Пробуждение было последним следствием решения о бегстве, которое было как освобождением из застенка домашнего быта, так и освобождением тела от телесности, которую он воспринимал как тюрьму.

И здесь все то же искажение образов, которое мы постоянно находим у Будды, так как мы знаем, что он был больше, чем Сиддхартха Гаутама из Капилавасту — склонный к размышлениям отпрыск кшатрия с невообразимой глубиной созерцания.

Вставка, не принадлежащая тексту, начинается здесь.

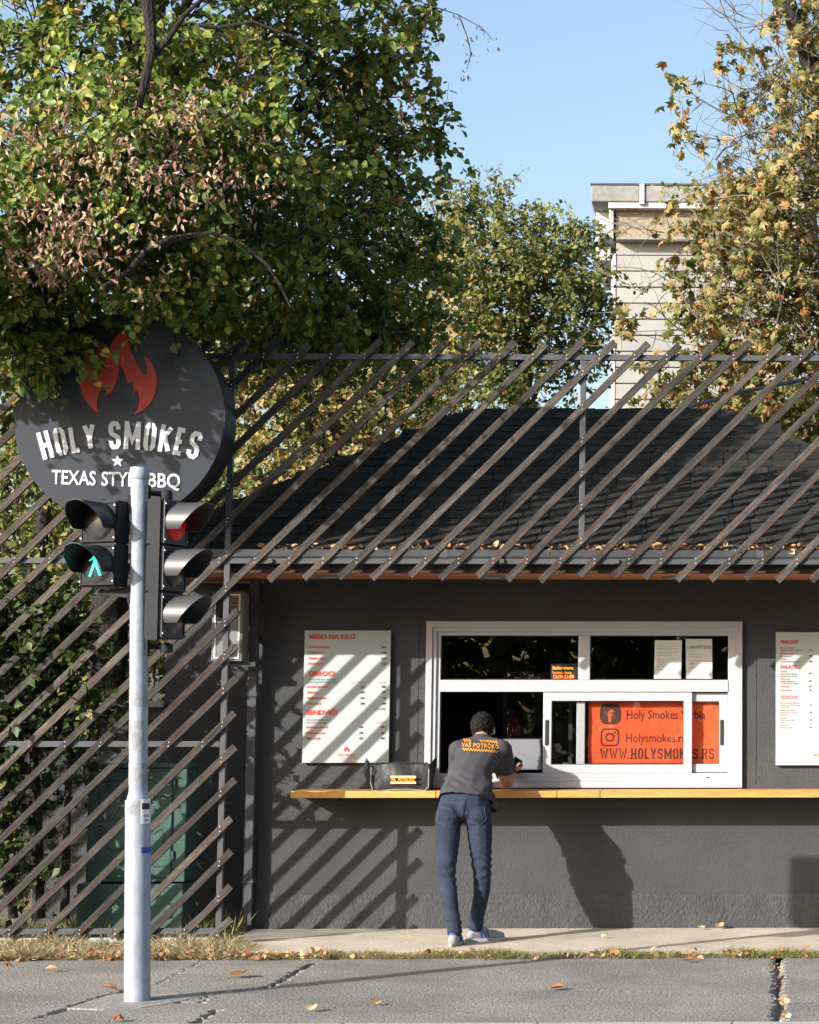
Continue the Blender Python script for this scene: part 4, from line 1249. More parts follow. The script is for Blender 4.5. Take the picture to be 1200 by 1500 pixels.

Почему это так, мы узнаем из легенды его происхождения, наслоившейся на его действительную жизнь. Мы не сможем понять ее, если не воспримем как часть индийской реальности, как действительность в смысле индийского мышления и веры. Поэтому мы хотим открыть здесь два доступа: во-первых, через саму легенду, а во-вторых, через попытку осветить ее местоположение и окружение в индийском мировоззрении — в круговороте рождений.

Глава III

Бодхисатва спускается. Рождение принца

Задолго до того, как из Будды рождается третье, решающее — его учение, которое сегодня является самым важным, мы постоянно встречаем его в двух ипостасях: в его истории рождения как принца и как бодхисатву. При этом на первом плане стоит бодхисатва как существо просветления. Принц — это только его преходящее последнее воплощение, которое мы встречаем в Капилавасту. Жизнь в качестве принца мало соизмерима с совокупностью бодхисатвы, который предстает перед нами, если мы следуем легенде, в немыслимом для неазиата образе: блистательное явление, существо, без ауры которого мы бы сегодня не знали о Будде и его учении.